Set exercise - Each line of the data that includes the string "Write" is to be copied out.

Dataset items:
::::

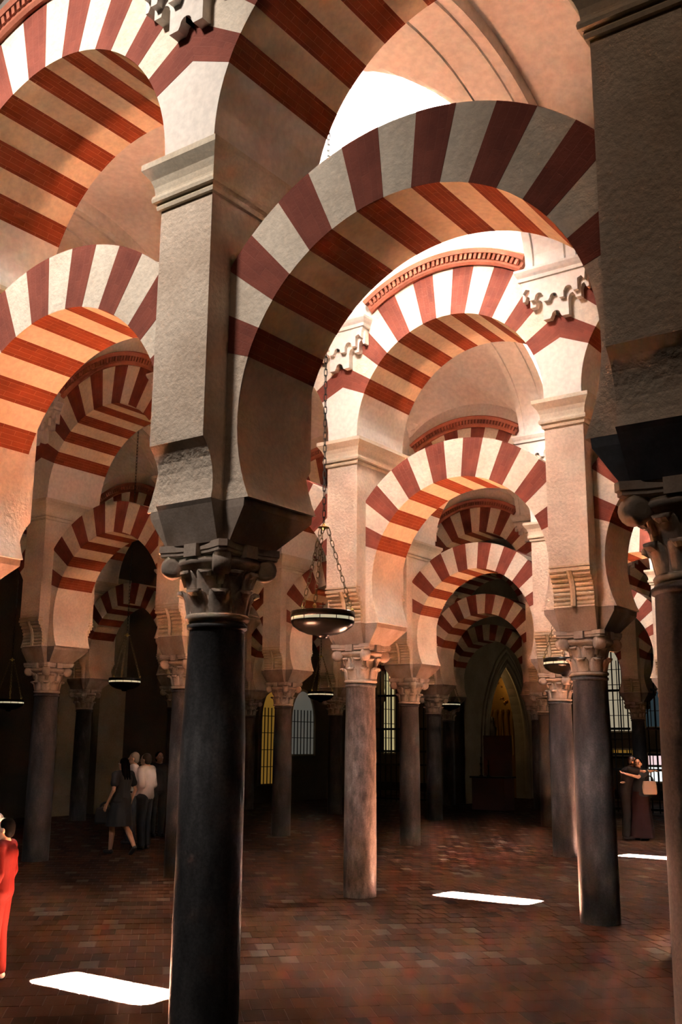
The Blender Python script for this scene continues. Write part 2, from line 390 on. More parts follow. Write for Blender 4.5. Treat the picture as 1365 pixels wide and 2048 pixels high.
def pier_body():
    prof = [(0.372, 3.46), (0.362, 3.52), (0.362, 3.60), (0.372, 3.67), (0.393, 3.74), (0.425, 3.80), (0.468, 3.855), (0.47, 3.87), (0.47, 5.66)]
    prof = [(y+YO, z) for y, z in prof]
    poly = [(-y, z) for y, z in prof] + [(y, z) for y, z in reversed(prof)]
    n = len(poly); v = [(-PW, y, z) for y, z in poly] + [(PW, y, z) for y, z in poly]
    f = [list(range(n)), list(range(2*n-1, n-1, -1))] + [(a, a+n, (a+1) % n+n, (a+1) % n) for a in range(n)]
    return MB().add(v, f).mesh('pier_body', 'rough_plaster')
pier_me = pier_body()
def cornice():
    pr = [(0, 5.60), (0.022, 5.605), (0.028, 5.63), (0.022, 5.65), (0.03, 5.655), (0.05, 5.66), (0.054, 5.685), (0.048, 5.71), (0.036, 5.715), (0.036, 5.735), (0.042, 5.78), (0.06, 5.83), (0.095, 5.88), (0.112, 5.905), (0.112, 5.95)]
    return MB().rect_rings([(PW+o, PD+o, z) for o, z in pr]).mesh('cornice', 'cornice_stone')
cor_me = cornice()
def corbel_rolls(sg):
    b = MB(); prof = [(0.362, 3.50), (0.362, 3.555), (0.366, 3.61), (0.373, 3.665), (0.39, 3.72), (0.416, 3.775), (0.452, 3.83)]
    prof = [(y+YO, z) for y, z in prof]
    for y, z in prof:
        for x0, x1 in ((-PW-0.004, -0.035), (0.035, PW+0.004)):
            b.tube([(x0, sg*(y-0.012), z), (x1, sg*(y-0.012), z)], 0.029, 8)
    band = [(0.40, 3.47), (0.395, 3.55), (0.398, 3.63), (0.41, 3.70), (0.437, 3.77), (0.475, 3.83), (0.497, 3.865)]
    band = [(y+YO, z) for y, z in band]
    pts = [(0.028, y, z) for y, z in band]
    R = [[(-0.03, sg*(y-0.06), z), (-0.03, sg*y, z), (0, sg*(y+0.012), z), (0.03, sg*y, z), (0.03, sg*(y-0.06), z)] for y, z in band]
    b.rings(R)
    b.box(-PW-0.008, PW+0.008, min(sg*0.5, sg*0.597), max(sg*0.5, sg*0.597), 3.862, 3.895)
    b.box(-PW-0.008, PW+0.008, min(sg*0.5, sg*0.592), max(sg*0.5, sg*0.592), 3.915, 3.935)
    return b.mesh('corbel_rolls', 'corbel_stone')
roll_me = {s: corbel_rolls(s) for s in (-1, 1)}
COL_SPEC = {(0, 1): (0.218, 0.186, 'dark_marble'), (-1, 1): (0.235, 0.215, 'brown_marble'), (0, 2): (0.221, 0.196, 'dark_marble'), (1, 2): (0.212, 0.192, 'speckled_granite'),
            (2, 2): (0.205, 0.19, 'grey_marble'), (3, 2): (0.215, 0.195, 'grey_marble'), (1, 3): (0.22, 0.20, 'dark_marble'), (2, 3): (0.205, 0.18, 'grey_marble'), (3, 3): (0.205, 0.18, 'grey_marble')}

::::

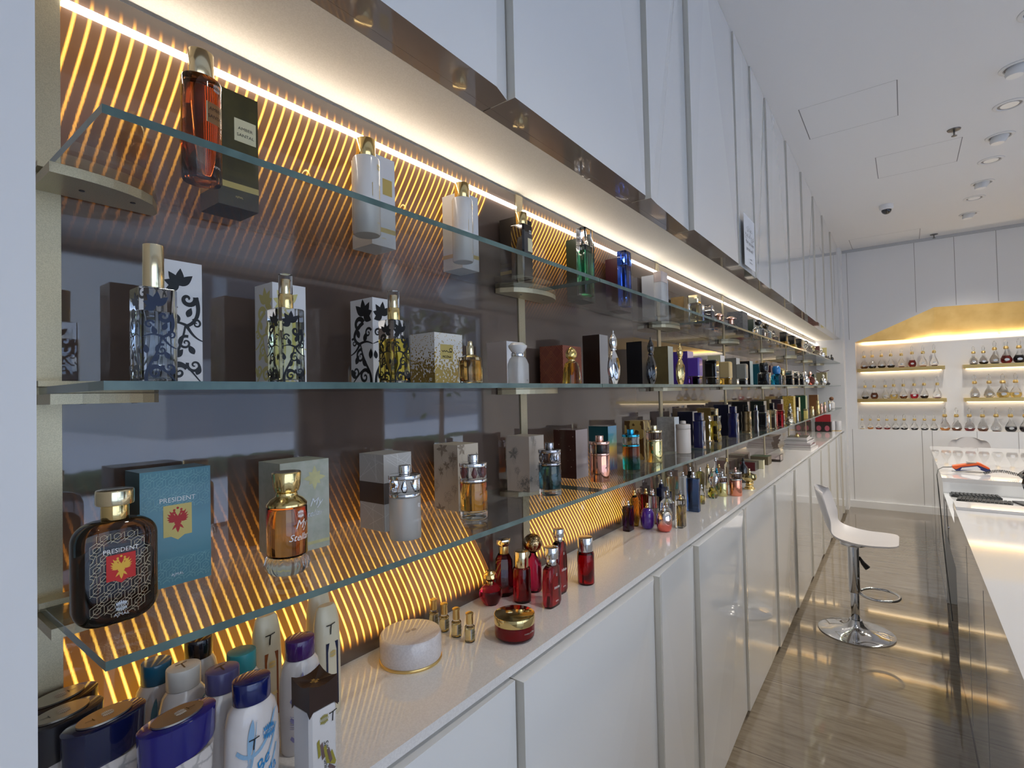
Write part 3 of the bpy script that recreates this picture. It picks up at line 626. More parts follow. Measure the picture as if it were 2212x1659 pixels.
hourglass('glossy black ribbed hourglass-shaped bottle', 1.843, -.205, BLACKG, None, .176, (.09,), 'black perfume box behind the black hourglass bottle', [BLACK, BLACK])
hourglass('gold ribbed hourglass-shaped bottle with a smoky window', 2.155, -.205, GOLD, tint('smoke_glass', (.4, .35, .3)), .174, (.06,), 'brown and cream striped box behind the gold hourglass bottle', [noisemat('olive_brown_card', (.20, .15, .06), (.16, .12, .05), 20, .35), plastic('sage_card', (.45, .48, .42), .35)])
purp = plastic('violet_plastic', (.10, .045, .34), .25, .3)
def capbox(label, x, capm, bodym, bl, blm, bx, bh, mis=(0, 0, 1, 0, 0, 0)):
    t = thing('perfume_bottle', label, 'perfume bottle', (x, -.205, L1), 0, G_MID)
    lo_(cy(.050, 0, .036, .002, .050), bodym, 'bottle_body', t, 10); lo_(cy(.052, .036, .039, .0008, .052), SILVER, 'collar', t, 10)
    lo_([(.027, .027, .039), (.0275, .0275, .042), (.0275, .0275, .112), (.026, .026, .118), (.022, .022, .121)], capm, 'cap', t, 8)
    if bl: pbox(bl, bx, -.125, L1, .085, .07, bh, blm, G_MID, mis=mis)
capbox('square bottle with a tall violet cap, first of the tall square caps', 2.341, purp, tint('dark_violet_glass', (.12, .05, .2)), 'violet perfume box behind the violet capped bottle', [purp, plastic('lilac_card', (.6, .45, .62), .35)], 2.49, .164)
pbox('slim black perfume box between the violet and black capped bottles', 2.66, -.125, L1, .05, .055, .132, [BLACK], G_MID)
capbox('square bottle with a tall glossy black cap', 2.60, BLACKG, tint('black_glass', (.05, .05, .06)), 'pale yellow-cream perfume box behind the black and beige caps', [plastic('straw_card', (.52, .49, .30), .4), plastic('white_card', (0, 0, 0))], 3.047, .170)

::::

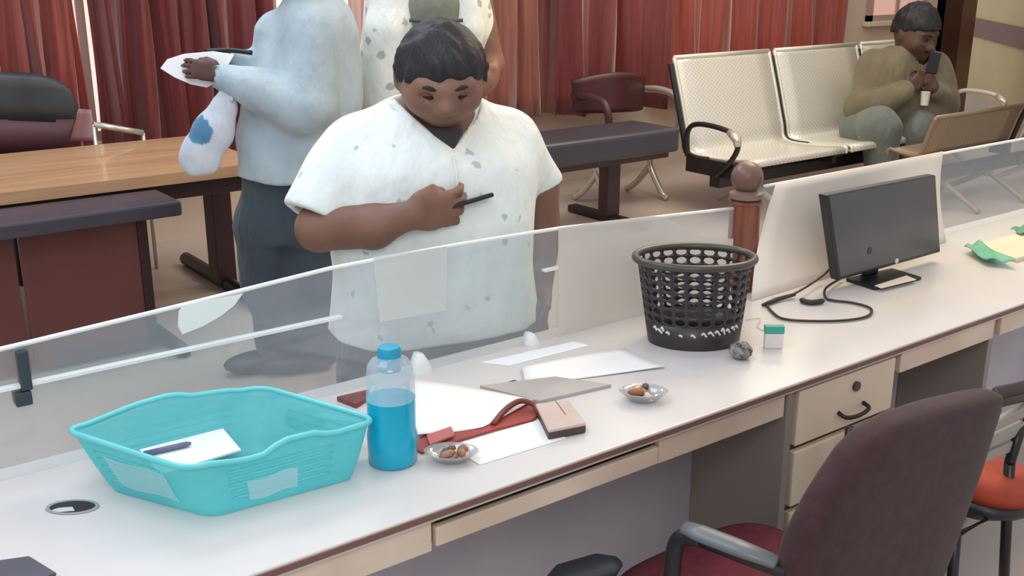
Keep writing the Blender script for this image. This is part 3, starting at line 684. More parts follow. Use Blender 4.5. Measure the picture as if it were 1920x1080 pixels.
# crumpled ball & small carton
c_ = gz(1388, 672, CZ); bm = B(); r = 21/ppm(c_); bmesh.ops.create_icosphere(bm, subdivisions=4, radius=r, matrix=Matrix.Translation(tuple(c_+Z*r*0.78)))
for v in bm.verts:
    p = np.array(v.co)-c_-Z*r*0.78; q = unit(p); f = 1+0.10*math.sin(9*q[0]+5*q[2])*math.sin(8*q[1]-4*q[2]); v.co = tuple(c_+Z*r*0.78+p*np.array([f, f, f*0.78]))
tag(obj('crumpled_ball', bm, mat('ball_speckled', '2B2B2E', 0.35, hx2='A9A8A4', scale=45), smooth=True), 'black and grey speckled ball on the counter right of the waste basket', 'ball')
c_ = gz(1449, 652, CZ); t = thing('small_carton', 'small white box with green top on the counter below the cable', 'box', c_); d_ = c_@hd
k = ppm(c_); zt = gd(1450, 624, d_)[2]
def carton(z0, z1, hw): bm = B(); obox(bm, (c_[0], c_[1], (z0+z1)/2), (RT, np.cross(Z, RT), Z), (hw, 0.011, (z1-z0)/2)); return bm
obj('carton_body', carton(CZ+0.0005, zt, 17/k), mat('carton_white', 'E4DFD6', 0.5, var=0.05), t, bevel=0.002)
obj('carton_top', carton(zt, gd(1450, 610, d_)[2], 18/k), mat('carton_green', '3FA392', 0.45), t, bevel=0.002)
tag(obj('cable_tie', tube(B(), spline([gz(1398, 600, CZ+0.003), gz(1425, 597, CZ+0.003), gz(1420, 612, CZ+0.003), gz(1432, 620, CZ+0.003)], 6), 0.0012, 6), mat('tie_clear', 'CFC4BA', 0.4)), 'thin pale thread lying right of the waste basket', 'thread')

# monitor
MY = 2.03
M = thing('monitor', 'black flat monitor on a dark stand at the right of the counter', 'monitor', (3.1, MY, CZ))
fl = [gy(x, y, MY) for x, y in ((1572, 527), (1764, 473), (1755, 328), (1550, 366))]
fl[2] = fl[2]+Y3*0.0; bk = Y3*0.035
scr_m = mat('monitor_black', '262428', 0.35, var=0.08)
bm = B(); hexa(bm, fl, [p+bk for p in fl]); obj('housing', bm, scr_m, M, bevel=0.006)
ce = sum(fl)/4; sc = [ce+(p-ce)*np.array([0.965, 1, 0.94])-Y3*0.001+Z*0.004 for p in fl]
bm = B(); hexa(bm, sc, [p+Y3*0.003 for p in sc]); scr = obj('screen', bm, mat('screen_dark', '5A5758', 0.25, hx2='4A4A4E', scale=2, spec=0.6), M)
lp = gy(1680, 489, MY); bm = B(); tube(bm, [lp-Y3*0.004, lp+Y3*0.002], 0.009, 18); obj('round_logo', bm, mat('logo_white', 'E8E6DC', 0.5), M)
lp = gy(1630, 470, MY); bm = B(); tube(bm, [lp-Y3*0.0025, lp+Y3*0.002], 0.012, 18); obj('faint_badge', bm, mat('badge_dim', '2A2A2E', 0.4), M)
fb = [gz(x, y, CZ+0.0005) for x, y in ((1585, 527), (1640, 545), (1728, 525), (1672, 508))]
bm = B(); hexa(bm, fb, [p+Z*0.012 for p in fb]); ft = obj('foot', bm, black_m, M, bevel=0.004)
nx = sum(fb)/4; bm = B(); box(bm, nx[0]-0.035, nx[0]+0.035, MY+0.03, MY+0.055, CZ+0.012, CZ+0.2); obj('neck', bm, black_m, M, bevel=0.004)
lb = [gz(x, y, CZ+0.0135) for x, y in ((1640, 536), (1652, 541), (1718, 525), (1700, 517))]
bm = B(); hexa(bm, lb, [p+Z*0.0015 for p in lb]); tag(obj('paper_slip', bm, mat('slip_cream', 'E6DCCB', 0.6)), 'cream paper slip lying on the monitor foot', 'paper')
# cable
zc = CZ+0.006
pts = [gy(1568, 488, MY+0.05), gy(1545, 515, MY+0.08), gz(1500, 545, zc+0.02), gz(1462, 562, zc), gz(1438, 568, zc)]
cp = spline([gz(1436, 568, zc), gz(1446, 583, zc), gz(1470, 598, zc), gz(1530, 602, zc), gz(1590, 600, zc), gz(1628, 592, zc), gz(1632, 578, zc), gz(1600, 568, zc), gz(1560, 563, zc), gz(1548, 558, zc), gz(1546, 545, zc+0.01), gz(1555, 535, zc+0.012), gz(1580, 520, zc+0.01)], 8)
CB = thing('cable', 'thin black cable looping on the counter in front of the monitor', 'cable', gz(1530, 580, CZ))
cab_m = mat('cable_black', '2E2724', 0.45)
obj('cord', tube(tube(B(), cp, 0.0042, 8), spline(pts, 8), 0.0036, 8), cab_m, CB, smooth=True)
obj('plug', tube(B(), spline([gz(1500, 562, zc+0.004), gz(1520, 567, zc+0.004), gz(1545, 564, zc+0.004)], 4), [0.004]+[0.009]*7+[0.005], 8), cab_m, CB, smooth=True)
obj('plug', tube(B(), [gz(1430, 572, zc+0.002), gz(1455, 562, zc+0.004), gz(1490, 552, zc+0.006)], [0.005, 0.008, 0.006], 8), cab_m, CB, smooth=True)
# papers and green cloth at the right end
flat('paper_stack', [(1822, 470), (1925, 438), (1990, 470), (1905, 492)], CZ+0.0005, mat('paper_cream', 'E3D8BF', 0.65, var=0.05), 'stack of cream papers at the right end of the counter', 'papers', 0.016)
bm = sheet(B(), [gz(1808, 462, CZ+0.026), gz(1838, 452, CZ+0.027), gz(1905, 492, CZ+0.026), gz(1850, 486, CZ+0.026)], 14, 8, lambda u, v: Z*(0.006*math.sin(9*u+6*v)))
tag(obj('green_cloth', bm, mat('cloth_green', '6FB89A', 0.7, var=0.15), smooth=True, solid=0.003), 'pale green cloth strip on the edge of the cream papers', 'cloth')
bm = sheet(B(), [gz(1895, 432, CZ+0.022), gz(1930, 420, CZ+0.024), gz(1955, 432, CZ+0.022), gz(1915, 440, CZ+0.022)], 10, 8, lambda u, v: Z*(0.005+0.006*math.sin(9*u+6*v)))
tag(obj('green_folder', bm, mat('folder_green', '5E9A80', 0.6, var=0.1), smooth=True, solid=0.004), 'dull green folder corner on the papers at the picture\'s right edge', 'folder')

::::

Solution to this task -
The Blender Python script for this scene continues. Write part 2, from line 390 on. More parts follow. Write for Blender 4.5. Treat the picture as 1365 pixels wide and 2048 pixels high.
Write part 3 of the bpy script that recreates this picture. It picks up at line 626. More parts follow. Measure the picture as if it were 2212x1659 pixels.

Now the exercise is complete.